### Written problem
All the data should be repeated exactly. Any image in it is left out.

### Provided material

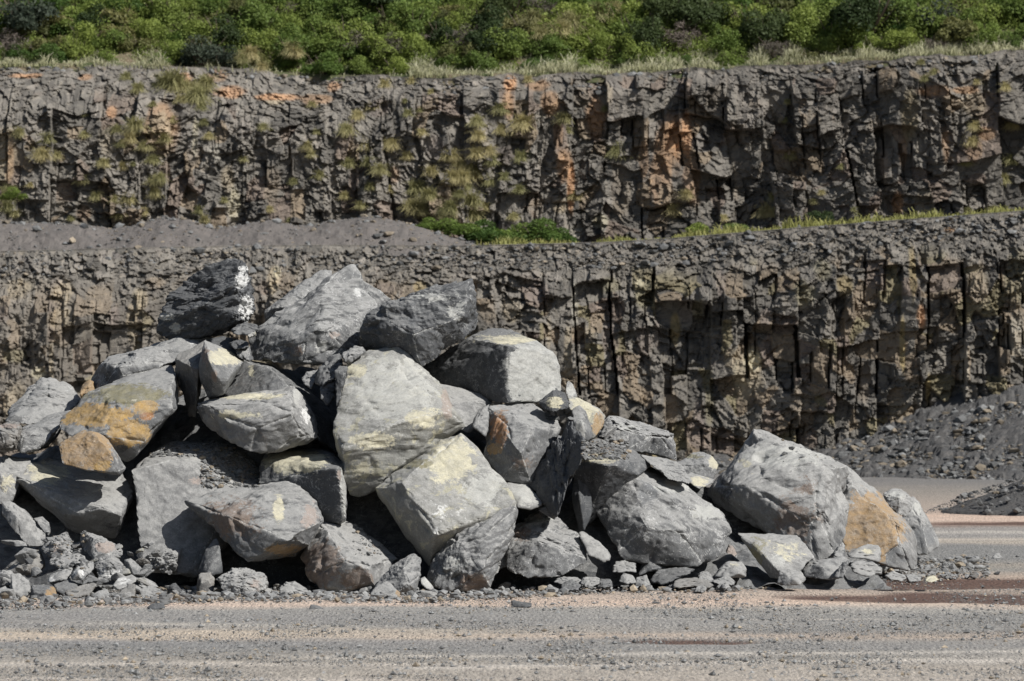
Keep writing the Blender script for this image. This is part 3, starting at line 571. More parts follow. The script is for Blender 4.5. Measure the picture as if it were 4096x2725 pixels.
B('boulder', 'tall smooth grey slab with rubble on its shoulder at the pile front left',
  {'C': [(1190,392,.75),(1250,350,.95),(1380,240,1.3),(1500,150,1.6),(1790,143,1.75),(1990,150,1.7),(2180,235,1.55),(2400,440,1.3),(2470,640,1.0),(2100,700,.5),(1195,400,.62),(1560,300,.72),(1750,288,.76),(2060,552,.66),
         (1940,985,.35),(1760,1372,.18),(1550,1352,.06),(1300,1332,.1),(1262,1190,.14),(1245,950,.28),(1210,700,.45)]}, 86.1, 2, amp=.03, lv=7, cuts=3, shr=.85,
  st=[('C',2050,330,170,130,'brown',.5),('C',2200,420,120,160,'pink',.7),('C',1760,500,140,60,'pink',.45),('C',1500,240,200,50,'white',.6)])
B('boulder', 'broken grey lump lying against the foot of the tall smooth slab',
  {'C': [(1262,1190,.3),(1330,1140,.35),(1430,1125,.38),(1540,1150,.38),(1615,1110,.4),(1610,1250,.2),(1600,1320,.25),(1555,1342,.2),(1450,1325,.1),(1300,1290,.2),(1400,1190,.12),(1540,1230,.05)]}, 85.75, 2, amp=.12, lv=6, rough=1.5, T=.4)
B('boulder', 'brown-grey boulder with a cream streak propped over a black hollow at the front',
  {'D': [(-351,672,.95),(-280,655,1.05),(-100,600,1.15),(100,562,1.2),(240,520,1.25),(300,550,1.15),(430,555,1.1),(560,498,1.15),(690,560,1.05),(790,650,.95),(860,760,.8),(888,850,.7),(820,870,.6),(780,950,.55),(750,1050,.55),
         (340,645,.6),(350,800,.3),(420,950,.1),(490,1062,.05),(650,970,.15),(700,720,.55),(610,1050,.2),(300,1145,.15),(190,1227,.3),(60,1130,.4),(-60,1000,.5),(-200,830,.7),(-320,725,.9),(20,820,.22),(640,1195,1.0),(320,1225,.9)]}, 85.0, 1, amp=.055, lv=7, cuts=5,
  st=[('D',60,850,360,260,'brown',.72),('D',480,760,70,170,'cream',.8),('D',760,820,110,140,'pink',.75),('D',520,1130,240,70,'ochre',.8),('C',2000,700,120,120,'pink',.5)])
B('boulder', 'square block with a cream top and a dark jointed front left of the centre slab',
  {'D': [(303,330,1.2),(340,258,1.5),(560,222,1.7),(860,196,1.75),(950,250,1.5),(1045,335,.75),(1078,400,.6),(1092,560,.6),(1090,700,.5),(1078,860,.45),(305,520,.95),(340,525,.9),(650,438,.52),(820,398,.3),(1010,378,.05),
         (1050,620,.1),(1062,858,.15),(890,900,.5),(680,640,.85)]}, 85.9, 7, amp=.035, lv=6, cuts=2, grain=(1,1,1.4), shr=.85,
  st=[('D',640,330,330,120,'cream',1.25),('D',1060,560,35,380,'pale',1.2),('D',1030,460,40,80,'pink',.8)])  # pale strip paints the sunlit narrow right side
B('boulder', 'squared grey boulder with a thin pale top edge left of the centre slab',
  {'B': [(-268,1415,.6),(-260,1390,.8),(-120,1330,1.15),(270,1272,1.25),(600,1198,1.2),(640,1222,1.05),(740,1380,.9),(832,1560,.75),(820,1640,.65),(740,1730,.5),(500,1800,.3),(300,1832,.2),(170,1800,.2),(0,1702,.35),(-180,1568,.75),
         (0,1372,.3),(300,1340,.2),(570,1300,.32),(600,1450,.02),(700,1650,.15),(-60,1480,.22),(300,1600,.0)]}, 86.8, 2, amp=.06, lv=7, cuts=4,
  st=[('B',100,1480,300,60,'cream',.7),('B',640,1300,40,100,'pale',1.0),('B',730,1470,60,140,'white',.9),('B',-220,1470,60,80,'dark',.9),('B',180,1310,440,40,'cream',.9),('B',350,1700,200,120,'brown',.35)])  # right-side pale and white paint its sunlit face, dark its shaded lower left
B('boulder', 'big dark speckled slab lying behind the squared boulder left of the centre',
  {'B': [(-15,1300,.9),(30,1130,1.1),(100,1010,1.2),(150,985,1.25),(330,1000,1.35),(480,1060,1.35),(620,1140,1.3),(760,1250,1.2),(900,1390,1.0),(1000,1510,.8),(1008,1700,.6),(1000,1830,.6),(870,1730,.3),(400,1060,.75),(560,1200,.5),(700,1450,.2),(300,1420,.3)]},
  87.7, 7, amp=.035, lv=7, cuts=3, st=[('B',240,1090,40,90,'cream',.7),('B',200,1200,260,120,'brown',.35),('B',760,1350,160,200,'grey',.5)])
B('boulder', 'long dark grey slab running up the left shoulder of the pile',
  {'A': [(812,1175,.9),(905,1040,.75),(945,980,.95),(1020,945,1.1),(1280,872,1.25),(1430,820,1.3),(1580,790,1.35),(1700,728,1.45),(1830,708,1.5),(1960,790,1.3),(2000,880,1.0),(1700,960,.55),(1560,1012,.4),(1300,1085,.22),(1112,1145,.1),(1060,1040,.12),(860,1262,.55),
         (965,1212,.4),(1250,905,.6),(1420,890,.65)]}, 88.4, 3, amp=.05, lv=7, cuts=5, st=[('A',1720,830,40,40,'white',.8),('A',980,1130,100,80,'dark',.8)])  # dark spot shades the broken left end in colour
B('rock', 'small ochre rock caught behind the end of the long dark slab on the left',
  {'A': [(728,1230,.2),(760,1190,.3),(795,1163,.3),(830,1180,.2),(850,1270,.1),(800,1290,.05),(730,1328,.1),(745,1290,.0)]}, 88.8, 6, amp=.08, lv=5, st=[('A',780,1240,120,130,'ochre',1.2)])
B('boulder', 'pale weathered boulder at the far upper left of the pile',
  {'A': [(65,1440,.75),(110,1400,.8),(180,1345,.9),(250,1290,1.0),(300,1190,1.2),(372,1130,1.35),(480,1148,1.35),(560,1165,1.3),(680,1228,1.2),(718,1310,1.0),(735,1345,.8),(640,1450,.35),(520,1560,.2),(240,1540,.12),(72,1530,.4),(150,1450,.35),(430,1330,.5)]},
  88.6, 2, amp=.06, lv=6, st=[('A',620,1250,90,50,'white',.6),('A',120,1520,120,40,'dark',.8)])  # bottom left darkened in colour where it lies in shade
B('boulder', 'golden-faced boulder with grey broken rim on the left of the pile',
  {'A': [(545,1510,.75),(600,1460,.8),(760,1310,.85),(860,1240,.95),(1000,1180,1.25),(1270,1065,1.5),(1450,1035,1.5),(1572,1045,1.4),(1602,1240,.95),(1600,1330,.85),(1556,1450,.5),(1000,1225,.75),(1540,1205,.6),(1545,1420,.28),(1040,1380,.32)],
   'C': [(1345,10,.25),(1290,155,.25),(1215,285,.4),(1130,333,.55),(1075,300,.55),(1000,180,.3),(900,100,.15),(640,95,.35),(545,40,.6)]}, 86.9, 1, amp=.04, lv=7, cuts=4,
  st=[('A',1150,1300,420,120,'olive',1.0),('A',860,1480,360,130,'gold',1.15),('C',1150,80,220,150,'gold',1.2),('A',1300,1400,140,90,'gold',1.1),('A',1320,1480,80,60,'rust',.9),('A',1100,1300,80,30,'cream',.8),('A',1200,1340,80,40,'cream',.9),('C',1100,200,80,60,'dark',.8)])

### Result
Keep writing the Blender script for this image. This is part 3, starting at line 571. More parts follow. The script is for Blender 4.5. Measure the picture as if it were 4096x2725 pixels.
B('boulder', 'tall smooth grey slab with rubble on its shoulder at the pile front left',
  {'C': [(1190,392,.75),(1250,350,.95),(1380,240,1.3),(1500,150,1.6),(1790,143,1.75),(1990,150,1.7),(2180,235,1.55),(2400,440,1.3),(2470,640,1.0),(2100,700,.5),(1195,400,.62),(1560,300,.72),(1750,288,.76),(2060,552,.66),
         (1940,985,.35),(1760,1372,.18),(1550,1352,.06),(1300,1332,.1),(1262,1190,.14),(1245,950,.28),(1210,700,.45)]}, 86.1, 2, amp=.03, lv=7, cuts=3, shr=.85,
  st=[('C',2050,330,170,130,'brown',.5),('C',2200,420,120,160,'pink',.7),('C',1760,500,140,60,'pink',.45),('C',1500,240,200,50,'white',.6)])
B('boulder', 'broken grey lump lying against the foot of the tall smooth slab',
  {'C': [(1262,1190,.3),(1330,1140,.35),(1430,1125,.38),(1540,1150,.38),(1615,1110,.4),(1610,1250,.2),(1600,1320,.25),(1555,1342,.2),(1450,1325,.1),(1300,1290,.2),(1400,1190,.12),(1540,1230,.05)]}, 85.75, 2, amp=.12, lv=6, rough=1.5, T=.4)
B('boulder', 'brown-grey boulder with a cream streak propped over a black hollow at the front',
  {'D': [(-351,672,.95),(-280,655,1.05),(-100,600,1.15),(100,562,1.2),(240,520,1.25),(300,550,1.15),(430,555,1.1),(560,498,1.15),(690,560,1.05),(790,650,.95),(860,760,.8),(888,850,.7),(820,870,.6),(780,950,.55),(750,1050,.55),
         (340,645,.6),(350,800,.3),(420,950,.1),(490,1062,.05),(650,970,.15),(700,720,.55),(610,1050,.2),(300,1145,.15),(190,1227,.3),(60,1130,.4),(-60,1000,.5),(-200,830,.7),(-320,725,.9),(20,820,.22),(640,1195,1.0),(320,1225,.9)]}, 85.0, 1, amp=.055, lv=7, cuts=5,
  st=[('D',60,850,360,260,'brown',.72),('D',480,760,70,170,'cream',.8),('D',760,820,110,140,'pink',.75),('D',520,1130,240,70,'ochre',.8),('C',2000,700,120,120,'pink',.5)])
B('boulder', 'square block with a cream top and a dark jointed front left of the centre slab',
  {'D': [(303,330,1.2),(340,258,1.5),(560,222,1.7),(860,196,1.75),(950,250,1.5),(1045,335,.75),(1078,400,.6),(1092,560,.6),(1090,700,.5),(1078,860,.45),(305,520,.95),(340,525,.9),(650,438,.52),(820,398,.3),(1010,378,.05),
         (1050,620,.1),(1062,858,.15),(890,900,.5),(680,640,.85)]}, 85.9, 7, amp=.035, lv=6, cuts=2, grain=(1,1,1.4), shr=.85,
  st=[('D',640,330,330,120,'cream',1.25),('D',1060,560,35,380,'pale',1.2),('D',1030,460,40,80,'pink',.8)])  # pale strip paints the sunlit narrow right side
B('boulder', 'squared grey boulder with a thin pale top edge left of the centre slab',
  {'B': [(-268,1415,.6),(-260,1390,.8),(-120,1330,1.15),(270,1272,1.25),(600,1198,1.2),(640,1222,1.05),(740,1380,.9),(832,1560,.75),(820,1640,.65),(740,1730,.5),(500,1800,.3),(300,1832,.2),(170,1800,.2),(0,1702,.35),(-180,1568,.75),
         (0,1372,.3),(300,1340,.2),(570,1300,.32),(600,1450,.02),(700,1650,.15),(-60,1480,.22),(300,1600,.0)]}, 86.8, 2, amp=.06, lv=7, cuts=4,
  st=[('B',100,1480,300,60,'cream',.7),('B',640,1300,40,100,'pale',1.0),('B',730,1470,60,140,'white',.9),('B',-220,1470,60,80,'dark',.9),('B',180,1310,440,40,'cream',.9),('B',350,1700,200,120,'brown',.35)])  # right-side pale and white paint its sunlit face, dark its shaded lower left
B('boulder', 'big dark speckled slab lying behind the squared boulder left of the centre',
  {'B': [(-15,1300,.9),(30,1130,1.1),(100,1010,1.2),(150,985,1.25),(330,1000,1.35),(480,1060,1.35),(620,1140,1.3),(760,1250,1.2),(900,1390,1.0),(1000,1510,.8),(1008,1700,.6),(1000,1830,.6),(870,1730,.3),(400,1060,.75),(560,1200,.5),(700,1450,.2),(300,1420,.3)]},
  87.7, 7, amp=.035, lv=7, cuts=3, st=[('B',240,1090,40,90,'cream',.7),('B',200,1200,260,120,'brown',.35),('B',760,1350,160,200,'grey',.5)])
B('boulder', 'long dark grey slab running up the left shoulder of the pile',
  {'A': [(812,1175,.9),(905,1040,.75),(945,980,.95),(1020,945,1.1),(1280,872,1.25),(1430,820,1.3),(1580,790,1.35),(1700,728,1.45),(1830,708,1.5),(1960,790,1.3),(2000,880,1.0),(1700,960,.55),(1560,1012,.4),(1300,1085,.22),(1112,1145,.1),(1060,1040,.12),(860,1262,.55),
         (965,1212,.4),(1250,905,.6),(1420,890,.65)]}, 88.4, 3, amp=.05, lv=7, cuts=5, st=[('A',1720,830,40,40,'white',.8),('A',980,1130,100,80,'dark',.8)])  # dark spot shades the broken left end in colour
B('rock', 'small ochre rock caught behind the end of the long dark slab on the left',
  {'A': [(728,1230,.2),(760,1190,.3),(795,1163,.3),(830,1180,.2),(850,1270,.1),(800,1290,.05),(730,1328,.1),(745,1290,.0)]}, 88.8, 6, amp=.08, lv=5, st=[('A',780,1240,120,130,'ochre',1.2)])
B('boulder', 'pale weathered boulder at the far upper left of the pile',
  {'A': [(65,1440,.75),(110,1400,.8),(180,1345,.9),(250,1290,1.0),(300,1190,1.2),(372,1130,1.35),(480,1148,1.35),(560,1165,1.3),(680,1228,1.2),(718,1310,1.0),(735,1345,.8),(640,1450,.35),(520,1560,.2),(240,1540,.12),(72,1530,.4),(150,1450,.35),(430,1330,.5)]},
  88.6, 2, amp=.06, lv=6, st=[('A',620,1250,90,50,'white',.6),('A',120,1520,120,40,'dark',.8)])  # bottom left darkened in colour where it lies in shade
B('boulder', 'golden-faced boulder with grey broken rim on the left of the pile',
  {'A': [(545,1510,.75),(600,1460,.8),(760,1310,.85),(860,1240,.95),(1000,1180,1.25),(1270,1065,1.5),(1450,1035,1.5),(1572,1045,1.4),(1602,1240,.95),(1600,1330,.85),(1556,1450,.5),(1000,1225,.75),(1540,1205,.6),(1545,1420,.28),(1040,1380,.32)],
   'C': [(1345,10,.25),(1290,155,.25),(1215,285,.4),(1130,333,.55),(1075,300,.55),(1000,180,.3),(900,100,.15),(640,95,.35),(545,40,.6)]}, 86.9, 1, amp=.04, lv=7, cuts=4,
  st=[('A',1150,1300,420,120,'olive',1.0),('A',860,1480,360,130,'gold',1.15),('C',1150,80,220,150,'gold',1.2),('A',1300,1400,140,90,'gold',1.1),('A',1320,1480,80,60,'rust',.9),('A',1100,1300,80,30,'cream',.8),('A',1200,1340,80,40,'cream',.9),('C',1100,200,80,60,'dark',.8)])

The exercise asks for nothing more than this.